→ **Exercise prompt**: Exactly as written, write out the lines below from the first to the one containing "M_shirt = mat('pale", inclusive. Pictures do not belong in the copy.

→ **Recorded data**:
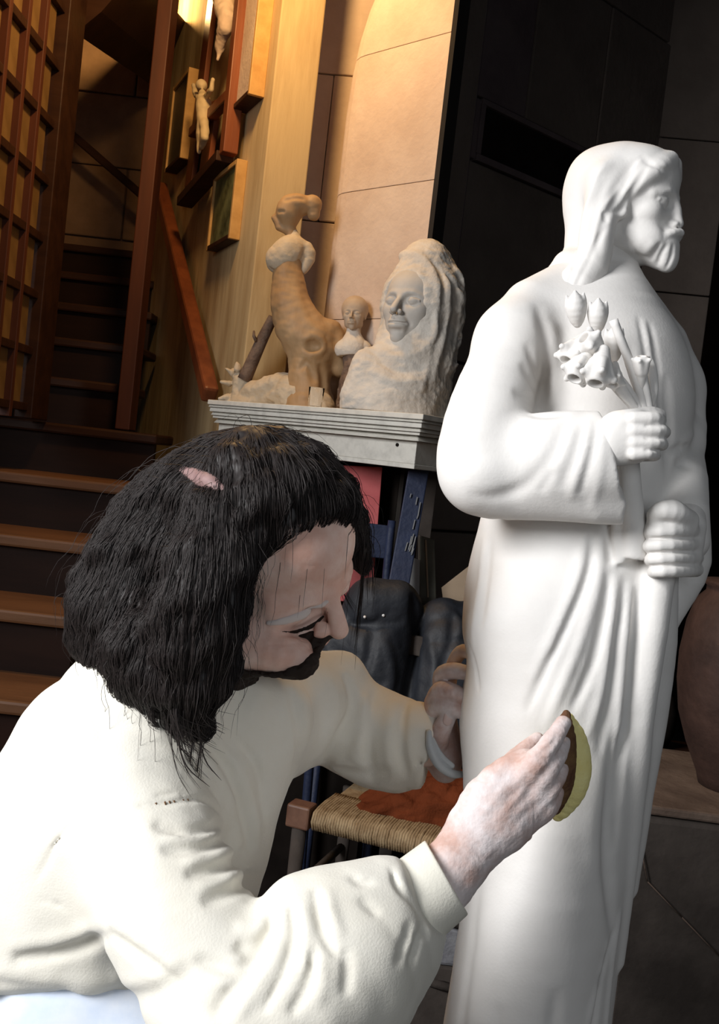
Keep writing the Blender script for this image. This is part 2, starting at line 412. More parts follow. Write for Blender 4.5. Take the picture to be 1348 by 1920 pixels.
M_pad_y = mat('yellow foam', (.95, .86, .40), .9, (.90, .78, .31), scale=60, bump=.2, bscale=380, spec=.1)
M_pad_b = mat('brown abrasive backing', (.115, .055, .035), .9, (.19, .11, .05), scale=50, bump=.3, bscale=300, spec=.1)
M_shirt = mat('pale grey blue undershirt cotton', (.50, .54, .57), .9)

# ============================================================ the room
M_wall_pl = mat('ochre lime plaster', (.30, .19, .085), .85, (.56, .43, .24), scale=7, ramp=(.3, .6), stretch=(1, 1, .16), bump=.25, bscale=30, spec=.15)
M_stone_l = mat('pale dressed limestone', (.54, .42, .34), .8, (.64, .52, .43), scale=6, bump=.2, bscale=60, spec=.2)
M_stone_d = mat('sooty brown stone', (.105, .083, .070), .85, (.14, .112, .094), scale=4, bump=.25, bscale=40, spec=.15)
M_stone_p = mat('purple brown stone', (.09, .066, .070), .85, (.13, .10, .098), scale=5, bump=.25, bscale=40, spec=.15)
M_black = mat('flat black', (.010, .008, .007), .95, (.018, .014, .012), scale=8, spec=.05)  # near black, for openings, wall cores and black things
M_wood_red = mat('red brown waxed wood', (.13, .034, .013), .45, (.22, .062, .021), scale=12, stretch=(1, 1, .12), bump=.1, bscale=60)
M_post = mat('shaded red brown wood', (.060, .016, .008), .55, (.10, .028, .013), scale=12, stretch=(1, 1, .12))  # darker copy of the red wood, coloured for a post in shade
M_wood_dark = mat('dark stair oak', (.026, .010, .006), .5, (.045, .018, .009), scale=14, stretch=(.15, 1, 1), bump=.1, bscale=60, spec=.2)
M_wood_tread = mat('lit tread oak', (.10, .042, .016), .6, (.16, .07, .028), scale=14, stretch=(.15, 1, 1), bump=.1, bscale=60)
M_well = mat('brown stairwell stone', (.19, .12, .075), .85, (.28, .18, .115), scale=4, bump=.3, bscale=25, spec=.1)
M_amber = mat('amber lit pane', (.15, .085, .028), .4, (.22, .13, .048), scale=8)  # amber light between the bars put into the colour of opaque panes
M_mantel = mat('grey white marble', (.66, .64, .58), .5, (.50, .485, .44), scale=30, ramp=(.45, .75), bump=.08, bscale=90)
M_frame = mat('gilt wood frame', (.48, .27, .085), .5, (.60, .36, .13), scale=20)
M_floor = mat('dark stone floor', (.040, .034, .030), .6, (.07, .06, .052), scale=5, bump=.2, bscale=30)

def hz(x): return 863.4+(x-674)*math.tan(ROLL)
def foot(x, y):                                  # horizon pixel below a pixel on a world vertical
    return x-(hz(x)-y)*math.tan(ROLL)
class Plane:
    """upright plane through two eye-level points given as horizon pixel and depth"""
    def __init__(s, xa, da, xb, db):
        s.a = W(xa, hz(xa), da); s.b = W(xb, hz(xb), db); s.t = s.b-s.a; s.t[2] = 0; s.t /= np.linalg.norm(s.t)
        s.n = np.cross(s.t, [0, 0, 1.]); s.n *= 1 if s.n @ (EYE-s.a) > 0 else -1
    def hit(s, px, py, off=0.0):
        r = W(px, py, 1.0)-EYE; return EYE+r*(((s.a+s.n*off-EYE) @ s.n)/(r @ s.n))
    def at(s, xh, z, off=0.0):
        p = s.hit(xh, hz(xh), off); p[2] = z; return p
Z = np.array([0, 0, 1.0])
def slab(name, pl, xa, xb, z0, z1, th, m, off=0.0, bevel=0.0, parent=None):
    a, b = pl.at(xa, z0, off), pl.at(xb, z0, off); return boxf(name, a-pl.n*th, b-a, pl.n*th, Z*(z1-z0), m, parent, bevel)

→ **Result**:
Keep writing the Blender script for this image. This is part 2, starting at line 412. More parts follow. Write for Blender 4.5. Take the picture to be 1348 by 1920 pixels.
M_pad_y = mat('yellow foam', (.95, .86, .40), .9, (.90, .78, .31), scale=60, bump=.2, bscale=380, spec=.1)
M_pad_b = mat('brown abrasive backing', (.115, .055, .035), .9, (.19, .11, .05), scale=50, bump=.3, bscale=300, spec=.1)
M_shirt = mat('pale grey blue undershirt cotton', (.50, .54, .57), .9)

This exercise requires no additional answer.